La encuesta GEA–ISA de marzo aporta valiosos elementos para dimensionar ambos aspectos, pero sobre todo, la disposición de la población para ser gobernada. Los resultados son muy preocupantes: 52% de la población evadiría pagar impuestos, y 53% está de acuerdo en comprar gasolina en “expendios no regulares”.

El impacto negativo de la inflación, la depreciación del tipo de cambio y del “gasolinazo” se deja sentir, no sólo en el rechazo de la población a ser gobernada, sino también en el descrédito de las “reformas estructurales” impulsadas por el presidente Peña Nieto. En marzo de 2016, sólo 20% de la población rechazaba la reforma educativa, 25% la de telecomunicaciones, 23% la de transparencia, y 37% la energética; considerando la complejidad de esta última reforma, ese grado de rechazo resultaba alentador para el gobierno y los sectores reformistas mexicanos.

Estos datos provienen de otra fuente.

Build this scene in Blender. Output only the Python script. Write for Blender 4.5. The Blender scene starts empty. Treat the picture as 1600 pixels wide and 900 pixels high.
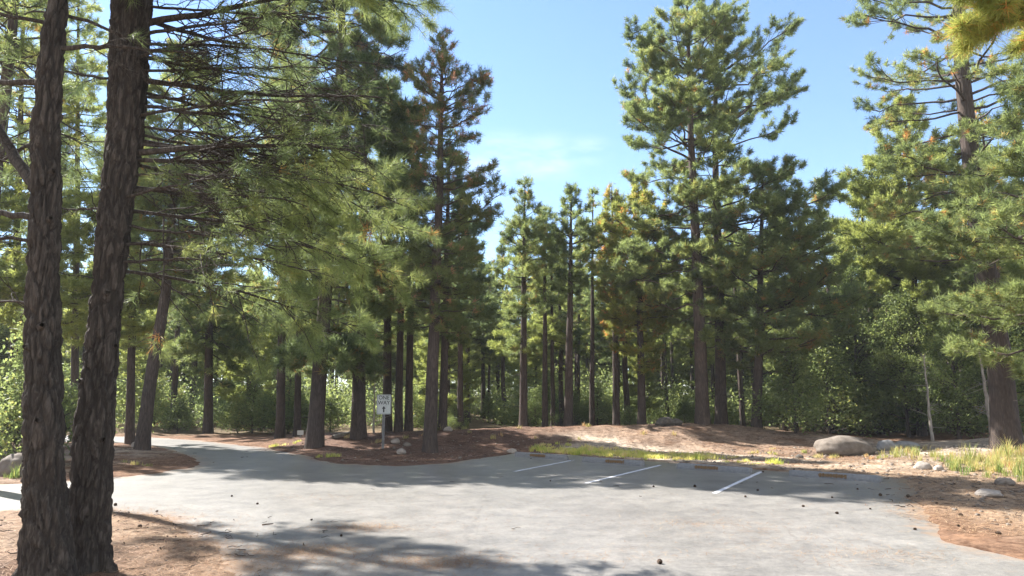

Debido a que el aumento del precio de la gasolina no se planteó como una medida para enfrentar la crisis de finanzas públicas (aumentar los ingresos), ni como una medida para mejorar el medio ambiente, sino que se permitió que se interpretara como parte de la reforma energética, el resultado es un daño enorme para dicha reforma. En la última encuesta GEA–ISA, 61% de la población considera que ésta no debe mantenerse, sino “derogarse”. El rechazo de la educativa aumentó a 39%, y el de las de telecomunicaciones y transparencia a 42%.

Es poco lo que el gobierno puede hacer para enmendar esta revuelta social, pues prácticamente todo lo que diga será tomado en su contra: 63% de la población no le cree nada al presidente Peña, en comparación con 43% en diciembre de 2016, y 41% en el primer trimestre del año pasado. El gasolinazo también comprobó la fuerza de las redes sociales como mecanismo líder para formar la opinión pública. El deterioro de los indicadores de seguridad (aumento de los homicidios dolosos) trae aparejado una creciente desaprobación de la labor del gobierno federal para combatir el crimen organizado: sólo 30% de la población aprueba sus acciones en esa materia.

Siguen emergiendo casos de corrupción en los diferentes ámbitos de gobierno; esto se refleja en una percepción de mayor corrupción, tanto en el país (47% piensa que hay más que hace seis años), lo mismo que en los estados (33%), y en una mala opinión acerca de las acciones del gobierno para combatirla: 55% de la población cree que el gobierno no ha realizado acciones para realmente evitar actos de corrupción.

La única manera de contrarrestar gradualmente esta revuelta contra la gobernabilidad sería un conjunto amplio de acciones coordinadas y continuas en todos los ámbitos de la acción pública. En este ambiente de crispación, no hay decisión o medida irrelevante.

Un discurso, nombramiento, fuga, arresto, favor, boletín, imagen, o muestra de soberbia pueden incendiar la pradera, que está muy seca.